> Work to be completed:
How many lines in this data contain the string "part"? Reply with the number only.

------ Source excerpt ------

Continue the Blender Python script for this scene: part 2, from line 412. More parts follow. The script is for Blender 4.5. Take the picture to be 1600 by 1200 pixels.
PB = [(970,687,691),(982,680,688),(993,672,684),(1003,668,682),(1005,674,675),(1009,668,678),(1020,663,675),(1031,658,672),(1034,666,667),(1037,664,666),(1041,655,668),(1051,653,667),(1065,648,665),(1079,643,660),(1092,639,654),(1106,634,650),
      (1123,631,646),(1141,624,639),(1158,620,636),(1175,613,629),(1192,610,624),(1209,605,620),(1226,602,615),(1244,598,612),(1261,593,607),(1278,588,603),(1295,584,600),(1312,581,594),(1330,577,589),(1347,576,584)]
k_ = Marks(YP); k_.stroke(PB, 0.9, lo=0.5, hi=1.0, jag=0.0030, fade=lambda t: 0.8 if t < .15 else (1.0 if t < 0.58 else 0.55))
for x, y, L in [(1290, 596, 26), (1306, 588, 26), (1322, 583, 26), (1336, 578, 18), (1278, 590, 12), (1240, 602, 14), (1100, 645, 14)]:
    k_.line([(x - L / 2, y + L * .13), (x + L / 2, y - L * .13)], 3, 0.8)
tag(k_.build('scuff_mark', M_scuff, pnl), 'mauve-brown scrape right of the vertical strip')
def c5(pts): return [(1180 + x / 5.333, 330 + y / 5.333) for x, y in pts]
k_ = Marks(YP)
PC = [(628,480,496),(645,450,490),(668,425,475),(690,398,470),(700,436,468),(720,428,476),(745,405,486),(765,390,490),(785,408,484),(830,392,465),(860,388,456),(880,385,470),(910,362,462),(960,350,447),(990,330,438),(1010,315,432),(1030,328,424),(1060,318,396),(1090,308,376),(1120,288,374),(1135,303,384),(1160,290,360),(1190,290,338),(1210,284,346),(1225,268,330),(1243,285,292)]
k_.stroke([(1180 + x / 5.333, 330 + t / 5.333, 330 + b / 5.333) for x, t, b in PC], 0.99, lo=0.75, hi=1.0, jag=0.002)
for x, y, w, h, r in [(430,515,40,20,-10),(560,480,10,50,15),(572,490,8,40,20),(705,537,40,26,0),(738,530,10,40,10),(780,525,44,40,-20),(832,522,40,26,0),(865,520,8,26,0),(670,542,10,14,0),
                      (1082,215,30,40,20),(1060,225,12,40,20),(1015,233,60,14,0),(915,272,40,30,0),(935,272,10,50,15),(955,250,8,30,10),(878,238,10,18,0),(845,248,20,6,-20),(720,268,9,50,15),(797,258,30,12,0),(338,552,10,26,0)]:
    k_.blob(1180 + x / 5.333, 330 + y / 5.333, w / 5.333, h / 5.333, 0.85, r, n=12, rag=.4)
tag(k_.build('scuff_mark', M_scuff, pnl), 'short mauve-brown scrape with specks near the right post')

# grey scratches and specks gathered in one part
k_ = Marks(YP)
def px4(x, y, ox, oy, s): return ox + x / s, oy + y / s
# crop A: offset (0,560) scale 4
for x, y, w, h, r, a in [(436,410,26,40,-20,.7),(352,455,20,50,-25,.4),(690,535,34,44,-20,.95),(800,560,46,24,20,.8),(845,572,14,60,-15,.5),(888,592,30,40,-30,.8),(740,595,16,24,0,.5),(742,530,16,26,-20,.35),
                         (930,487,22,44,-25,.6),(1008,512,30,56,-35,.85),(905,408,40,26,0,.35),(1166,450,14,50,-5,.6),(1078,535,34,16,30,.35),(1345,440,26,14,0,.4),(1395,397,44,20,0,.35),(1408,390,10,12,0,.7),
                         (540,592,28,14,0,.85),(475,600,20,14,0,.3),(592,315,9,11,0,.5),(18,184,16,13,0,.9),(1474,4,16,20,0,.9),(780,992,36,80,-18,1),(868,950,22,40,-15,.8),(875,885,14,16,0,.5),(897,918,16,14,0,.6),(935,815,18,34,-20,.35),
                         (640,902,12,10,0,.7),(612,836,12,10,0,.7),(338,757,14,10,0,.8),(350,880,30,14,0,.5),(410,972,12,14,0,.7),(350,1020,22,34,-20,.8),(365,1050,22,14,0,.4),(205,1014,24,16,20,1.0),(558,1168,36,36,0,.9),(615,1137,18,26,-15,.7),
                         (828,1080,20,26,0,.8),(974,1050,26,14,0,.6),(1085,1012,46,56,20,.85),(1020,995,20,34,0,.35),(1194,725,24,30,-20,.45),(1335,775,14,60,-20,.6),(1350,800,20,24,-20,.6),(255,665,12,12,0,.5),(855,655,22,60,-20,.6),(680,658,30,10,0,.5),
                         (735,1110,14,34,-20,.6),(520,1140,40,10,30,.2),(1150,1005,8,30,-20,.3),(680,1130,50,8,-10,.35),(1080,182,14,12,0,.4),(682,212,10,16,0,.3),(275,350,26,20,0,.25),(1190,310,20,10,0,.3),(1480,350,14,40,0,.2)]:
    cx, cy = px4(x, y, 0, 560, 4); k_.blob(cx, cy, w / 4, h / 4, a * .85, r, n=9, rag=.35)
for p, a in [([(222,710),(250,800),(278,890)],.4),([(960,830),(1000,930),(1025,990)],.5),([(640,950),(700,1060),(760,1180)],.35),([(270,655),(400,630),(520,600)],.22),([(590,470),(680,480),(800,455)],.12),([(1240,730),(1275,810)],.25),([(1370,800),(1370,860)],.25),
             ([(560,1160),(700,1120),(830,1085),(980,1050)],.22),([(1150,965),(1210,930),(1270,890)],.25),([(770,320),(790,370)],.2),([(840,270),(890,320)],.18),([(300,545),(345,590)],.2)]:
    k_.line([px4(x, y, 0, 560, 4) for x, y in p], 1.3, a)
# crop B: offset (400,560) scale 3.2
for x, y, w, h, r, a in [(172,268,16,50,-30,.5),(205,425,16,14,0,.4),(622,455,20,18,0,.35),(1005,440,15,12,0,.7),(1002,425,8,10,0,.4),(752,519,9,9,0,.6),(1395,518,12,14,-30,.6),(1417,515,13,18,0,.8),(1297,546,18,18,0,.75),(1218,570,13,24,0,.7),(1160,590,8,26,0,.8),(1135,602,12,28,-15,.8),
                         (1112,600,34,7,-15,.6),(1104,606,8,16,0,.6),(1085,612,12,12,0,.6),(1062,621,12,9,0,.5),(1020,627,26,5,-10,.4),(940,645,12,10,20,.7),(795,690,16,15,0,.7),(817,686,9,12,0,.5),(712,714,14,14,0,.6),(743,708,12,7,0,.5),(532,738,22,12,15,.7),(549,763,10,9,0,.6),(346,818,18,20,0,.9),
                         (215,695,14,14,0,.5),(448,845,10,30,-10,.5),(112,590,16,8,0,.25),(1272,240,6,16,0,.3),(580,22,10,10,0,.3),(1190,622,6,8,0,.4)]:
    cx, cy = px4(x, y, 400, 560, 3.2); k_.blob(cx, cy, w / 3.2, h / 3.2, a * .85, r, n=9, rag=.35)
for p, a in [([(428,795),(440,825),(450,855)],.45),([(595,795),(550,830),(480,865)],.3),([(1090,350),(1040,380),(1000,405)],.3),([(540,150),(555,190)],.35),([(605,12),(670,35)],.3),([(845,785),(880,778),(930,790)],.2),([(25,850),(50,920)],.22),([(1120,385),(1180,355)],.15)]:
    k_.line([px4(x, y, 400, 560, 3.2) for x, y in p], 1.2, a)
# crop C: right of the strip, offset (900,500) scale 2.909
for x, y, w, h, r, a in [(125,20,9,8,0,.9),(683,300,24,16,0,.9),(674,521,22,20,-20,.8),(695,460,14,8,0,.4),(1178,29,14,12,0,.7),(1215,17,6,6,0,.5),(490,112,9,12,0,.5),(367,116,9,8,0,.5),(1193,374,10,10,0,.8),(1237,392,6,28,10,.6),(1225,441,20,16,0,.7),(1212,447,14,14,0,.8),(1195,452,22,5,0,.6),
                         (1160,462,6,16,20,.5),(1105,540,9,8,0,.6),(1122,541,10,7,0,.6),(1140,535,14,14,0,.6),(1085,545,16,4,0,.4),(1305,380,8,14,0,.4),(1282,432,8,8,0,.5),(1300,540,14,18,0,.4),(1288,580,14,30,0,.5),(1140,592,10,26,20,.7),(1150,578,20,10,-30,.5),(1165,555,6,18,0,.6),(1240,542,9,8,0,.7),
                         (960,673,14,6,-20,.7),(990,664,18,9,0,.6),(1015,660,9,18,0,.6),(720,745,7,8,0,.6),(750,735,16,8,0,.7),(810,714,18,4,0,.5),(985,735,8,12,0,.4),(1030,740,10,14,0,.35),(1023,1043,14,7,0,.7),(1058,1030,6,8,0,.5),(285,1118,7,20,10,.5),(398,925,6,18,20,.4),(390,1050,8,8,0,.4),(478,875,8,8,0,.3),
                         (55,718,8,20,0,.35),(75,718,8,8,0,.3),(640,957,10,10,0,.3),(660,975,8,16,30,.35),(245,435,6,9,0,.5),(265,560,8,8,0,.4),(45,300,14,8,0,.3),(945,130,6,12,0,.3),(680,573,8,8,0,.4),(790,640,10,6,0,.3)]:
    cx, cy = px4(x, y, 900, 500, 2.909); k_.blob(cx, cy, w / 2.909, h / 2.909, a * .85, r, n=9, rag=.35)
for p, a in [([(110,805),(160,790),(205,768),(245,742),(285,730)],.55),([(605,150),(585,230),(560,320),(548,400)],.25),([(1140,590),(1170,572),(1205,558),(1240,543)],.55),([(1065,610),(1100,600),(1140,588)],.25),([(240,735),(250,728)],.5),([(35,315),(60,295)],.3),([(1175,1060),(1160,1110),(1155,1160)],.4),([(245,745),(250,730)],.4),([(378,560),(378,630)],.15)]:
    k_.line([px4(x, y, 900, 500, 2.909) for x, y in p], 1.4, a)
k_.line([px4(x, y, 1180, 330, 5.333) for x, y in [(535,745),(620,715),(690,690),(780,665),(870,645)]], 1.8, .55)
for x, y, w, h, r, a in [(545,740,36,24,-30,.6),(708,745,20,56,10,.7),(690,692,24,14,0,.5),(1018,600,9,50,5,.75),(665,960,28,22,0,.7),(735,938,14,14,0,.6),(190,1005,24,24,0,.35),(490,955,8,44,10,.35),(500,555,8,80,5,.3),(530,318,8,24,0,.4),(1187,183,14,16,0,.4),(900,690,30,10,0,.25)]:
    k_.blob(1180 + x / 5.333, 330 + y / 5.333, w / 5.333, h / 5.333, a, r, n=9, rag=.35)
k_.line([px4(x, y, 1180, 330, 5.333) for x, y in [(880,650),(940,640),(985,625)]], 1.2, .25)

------

> Exercise solution:
2